Tory MPS split over abortion as fetal-rights motion defeated
Prime Minister Stephen Harper’s Conservative MPs have been left seriously divided over the issue of abortion after a controversial motion was defeated in the House of Commons Wednesday evening.
By a vote of 203 to 91, MPs defeated the motion by Conservative MP Stephen Woodworth instructing parliamentarians to study whether a fetus is a human being before the moment of birth.
But in a surprise development, the vote revealed the deep split among Tory MPs over the issue. Eighty-seven of the 163 Tory MPs supported the motion.
And although Prime Minister Stephen Harper had made it clear he opposed the motion as critics accused him of having a hidden agenda to recriminalize abortion, many of his cabinet ministers did not take his cue by voting with him.
Eight ministers and two min- isters of state voted in favour of Woodworth’s motion.
They included Immigration Minister Jason Kenney, Government House Leader Peter Van Loan, Status of Women Minister Rona Ambrose, Agriculture Minister Gerry Ritz, International Trade Minister Ed Fast, Revenue Minister Gail Shea, Intergovernmental Affairs Minister Peter Penashue and International Cooperation Minister Julian Fantino.
Harper was in the Commons Wednesday evening and voted against the contentious motion.
It came amid a political uproar over whether the motion by Woodworth was part of a plan by Harper’s government to reopen a national debate on abortion.
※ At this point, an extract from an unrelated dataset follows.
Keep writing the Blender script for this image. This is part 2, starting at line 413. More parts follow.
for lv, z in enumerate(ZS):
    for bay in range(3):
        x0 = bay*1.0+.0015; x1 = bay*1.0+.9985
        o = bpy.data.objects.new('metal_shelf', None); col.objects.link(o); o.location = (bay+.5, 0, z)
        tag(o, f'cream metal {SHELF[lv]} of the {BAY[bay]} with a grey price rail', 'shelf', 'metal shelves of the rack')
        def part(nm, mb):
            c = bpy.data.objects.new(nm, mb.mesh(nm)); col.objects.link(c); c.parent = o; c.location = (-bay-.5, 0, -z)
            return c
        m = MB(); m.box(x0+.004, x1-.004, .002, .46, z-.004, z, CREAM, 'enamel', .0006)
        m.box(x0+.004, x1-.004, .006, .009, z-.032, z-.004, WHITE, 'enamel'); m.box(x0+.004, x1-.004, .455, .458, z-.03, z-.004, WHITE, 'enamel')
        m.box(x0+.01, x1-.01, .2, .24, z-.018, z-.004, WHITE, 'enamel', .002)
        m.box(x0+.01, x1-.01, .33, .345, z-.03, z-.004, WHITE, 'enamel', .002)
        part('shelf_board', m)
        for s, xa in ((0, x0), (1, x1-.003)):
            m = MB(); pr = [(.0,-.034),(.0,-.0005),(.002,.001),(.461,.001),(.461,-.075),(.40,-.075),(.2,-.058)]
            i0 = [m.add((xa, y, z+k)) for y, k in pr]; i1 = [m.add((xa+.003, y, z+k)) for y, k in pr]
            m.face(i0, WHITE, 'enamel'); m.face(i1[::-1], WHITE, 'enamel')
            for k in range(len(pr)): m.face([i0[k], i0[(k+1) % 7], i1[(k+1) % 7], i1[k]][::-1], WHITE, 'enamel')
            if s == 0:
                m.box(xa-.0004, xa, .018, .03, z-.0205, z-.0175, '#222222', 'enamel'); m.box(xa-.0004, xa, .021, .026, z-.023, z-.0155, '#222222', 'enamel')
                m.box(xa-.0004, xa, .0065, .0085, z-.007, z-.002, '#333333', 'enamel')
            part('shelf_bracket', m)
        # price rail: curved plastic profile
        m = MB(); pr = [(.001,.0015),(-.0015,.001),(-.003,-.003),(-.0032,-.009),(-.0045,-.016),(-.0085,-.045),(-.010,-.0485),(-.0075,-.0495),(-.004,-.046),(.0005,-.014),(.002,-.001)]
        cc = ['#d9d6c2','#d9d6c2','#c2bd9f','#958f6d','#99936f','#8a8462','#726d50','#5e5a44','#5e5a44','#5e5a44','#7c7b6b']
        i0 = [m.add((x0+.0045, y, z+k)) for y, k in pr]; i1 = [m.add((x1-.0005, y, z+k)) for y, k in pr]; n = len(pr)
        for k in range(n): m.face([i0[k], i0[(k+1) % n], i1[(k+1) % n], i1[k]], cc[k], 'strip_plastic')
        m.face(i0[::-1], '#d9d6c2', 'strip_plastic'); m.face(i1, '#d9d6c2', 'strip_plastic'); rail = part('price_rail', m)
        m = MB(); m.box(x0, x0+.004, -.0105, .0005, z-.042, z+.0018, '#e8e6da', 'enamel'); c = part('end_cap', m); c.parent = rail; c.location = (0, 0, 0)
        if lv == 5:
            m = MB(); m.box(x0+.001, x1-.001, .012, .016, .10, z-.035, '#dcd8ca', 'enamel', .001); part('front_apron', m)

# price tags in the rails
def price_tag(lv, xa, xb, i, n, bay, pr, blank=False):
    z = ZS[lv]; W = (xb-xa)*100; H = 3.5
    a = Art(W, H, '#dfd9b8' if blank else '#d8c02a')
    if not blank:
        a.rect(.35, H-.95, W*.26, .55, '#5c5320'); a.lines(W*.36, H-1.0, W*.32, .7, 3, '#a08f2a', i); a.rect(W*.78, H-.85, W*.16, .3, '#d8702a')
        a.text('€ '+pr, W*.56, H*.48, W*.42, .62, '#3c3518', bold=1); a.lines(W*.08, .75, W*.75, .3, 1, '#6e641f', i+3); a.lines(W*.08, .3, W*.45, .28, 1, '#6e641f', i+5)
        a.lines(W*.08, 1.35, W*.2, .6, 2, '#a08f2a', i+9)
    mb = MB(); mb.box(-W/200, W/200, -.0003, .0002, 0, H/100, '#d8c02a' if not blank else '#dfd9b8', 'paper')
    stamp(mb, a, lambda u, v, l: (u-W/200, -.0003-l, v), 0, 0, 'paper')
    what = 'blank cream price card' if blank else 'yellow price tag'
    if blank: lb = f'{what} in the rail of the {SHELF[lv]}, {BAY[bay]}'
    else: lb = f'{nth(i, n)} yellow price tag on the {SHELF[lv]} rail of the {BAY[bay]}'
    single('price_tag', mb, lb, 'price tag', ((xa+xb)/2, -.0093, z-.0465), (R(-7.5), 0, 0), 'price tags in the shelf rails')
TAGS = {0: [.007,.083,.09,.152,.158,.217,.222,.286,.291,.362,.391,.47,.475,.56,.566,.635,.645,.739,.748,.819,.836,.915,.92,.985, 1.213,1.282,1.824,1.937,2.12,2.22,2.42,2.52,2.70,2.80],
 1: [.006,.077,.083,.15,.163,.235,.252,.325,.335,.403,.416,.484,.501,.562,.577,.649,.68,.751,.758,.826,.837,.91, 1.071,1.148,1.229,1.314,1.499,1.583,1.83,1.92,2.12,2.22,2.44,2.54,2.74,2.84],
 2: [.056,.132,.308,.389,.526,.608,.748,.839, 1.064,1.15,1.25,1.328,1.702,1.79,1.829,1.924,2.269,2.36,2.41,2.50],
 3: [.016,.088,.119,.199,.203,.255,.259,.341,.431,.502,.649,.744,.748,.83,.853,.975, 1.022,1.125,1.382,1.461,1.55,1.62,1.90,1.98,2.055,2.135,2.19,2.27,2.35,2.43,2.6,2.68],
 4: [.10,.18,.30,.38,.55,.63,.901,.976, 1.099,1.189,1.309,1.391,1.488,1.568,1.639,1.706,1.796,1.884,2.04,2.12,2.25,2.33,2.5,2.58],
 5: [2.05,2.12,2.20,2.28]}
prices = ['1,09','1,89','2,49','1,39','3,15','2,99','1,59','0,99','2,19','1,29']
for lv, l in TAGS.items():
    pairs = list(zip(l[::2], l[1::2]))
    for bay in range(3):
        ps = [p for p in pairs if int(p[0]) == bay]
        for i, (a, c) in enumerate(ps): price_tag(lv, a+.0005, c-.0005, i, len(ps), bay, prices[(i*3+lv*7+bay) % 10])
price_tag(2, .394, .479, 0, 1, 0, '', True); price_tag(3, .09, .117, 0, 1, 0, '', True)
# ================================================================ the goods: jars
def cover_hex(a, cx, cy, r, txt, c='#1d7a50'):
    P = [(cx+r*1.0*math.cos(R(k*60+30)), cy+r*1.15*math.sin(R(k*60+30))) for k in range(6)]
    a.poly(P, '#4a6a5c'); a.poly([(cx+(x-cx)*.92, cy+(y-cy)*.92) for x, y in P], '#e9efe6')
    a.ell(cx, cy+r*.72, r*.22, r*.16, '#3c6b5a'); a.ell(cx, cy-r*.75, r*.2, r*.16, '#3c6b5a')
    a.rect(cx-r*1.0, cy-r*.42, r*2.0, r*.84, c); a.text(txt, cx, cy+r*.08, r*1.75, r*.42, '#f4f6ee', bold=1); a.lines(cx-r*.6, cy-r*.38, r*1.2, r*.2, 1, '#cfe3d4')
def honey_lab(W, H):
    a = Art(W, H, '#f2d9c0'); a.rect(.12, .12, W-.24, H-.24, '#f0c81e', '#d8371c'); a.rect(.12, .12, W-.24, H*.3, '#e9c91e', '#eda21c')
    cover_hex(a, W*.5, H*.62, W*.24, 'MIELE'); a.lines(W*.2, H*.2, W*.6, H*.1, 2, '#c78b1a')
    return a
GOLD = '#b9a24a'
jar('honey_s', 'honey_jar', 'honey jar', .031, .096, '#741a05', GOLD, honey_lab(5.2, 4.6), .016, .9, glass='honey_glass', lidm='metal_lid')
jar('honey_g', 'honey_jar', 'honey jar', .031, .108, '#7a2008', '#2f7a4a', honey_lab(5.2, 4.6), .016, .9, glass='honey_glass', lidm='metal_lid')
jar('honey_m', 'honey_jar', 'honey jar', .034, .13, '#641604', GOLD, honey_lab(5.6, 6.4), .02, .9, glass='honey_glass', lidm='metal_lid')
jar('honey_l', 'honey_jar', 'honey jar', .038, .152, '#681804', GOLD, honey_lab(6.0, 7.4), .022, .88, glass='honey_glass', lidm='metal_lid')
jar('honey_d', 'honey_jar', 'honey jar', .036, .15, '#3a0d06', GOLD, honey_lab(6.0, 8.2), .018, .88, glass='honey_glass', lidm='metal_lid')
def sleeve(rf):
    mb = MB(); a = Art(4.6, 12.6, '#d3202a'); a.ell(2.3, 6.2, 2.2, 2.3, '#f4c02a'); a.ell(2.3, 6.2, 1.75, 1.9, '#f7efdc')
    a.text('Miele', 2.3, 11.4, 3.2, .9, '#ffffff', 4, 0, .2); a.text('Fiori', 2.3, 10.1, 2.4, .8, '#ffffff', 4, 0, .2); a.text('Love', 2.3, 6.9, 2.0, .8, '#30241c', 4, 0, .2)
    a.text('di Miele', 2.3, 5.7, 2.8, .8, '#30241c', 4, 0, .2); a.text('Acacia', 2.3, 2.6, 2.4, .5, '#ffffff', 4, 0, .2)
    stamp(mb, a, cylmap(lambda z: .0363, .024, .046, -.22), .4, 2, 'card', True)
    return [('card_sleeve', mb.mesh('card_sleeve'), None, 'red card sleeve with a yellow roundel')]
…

The government denied that charge as a ridiculous assertion and said that MPs were merely being given their right to put forward their own motions and to vote on them.
But NDP Leader Tom Mulcair said that Harper has been giving contradictory “signals” — publicly promising Canadian voters in the last election that an abortion law would not be part of the government agenda, while privately telling his own MPs in caucus that they can pursue that agenda on their own.
“Mr. Harper can’t have it both ways,” said Mulcair.
“It’s a fundamental question of women’s’ rights.”
Most MPs in the 35-member Liberal caucus voted against the motion. Four were in support of it. On the NDP benches, all the MPs who voted were unanimously opposed to the motion.
Ever since Woodworth introduced the motion last spring, it was deemed highly unlikely that MPs would approve it.
But it created sharp debate in the Commons and prompted various Tory MPs to regularly come forward with petitions of support from their own constituents.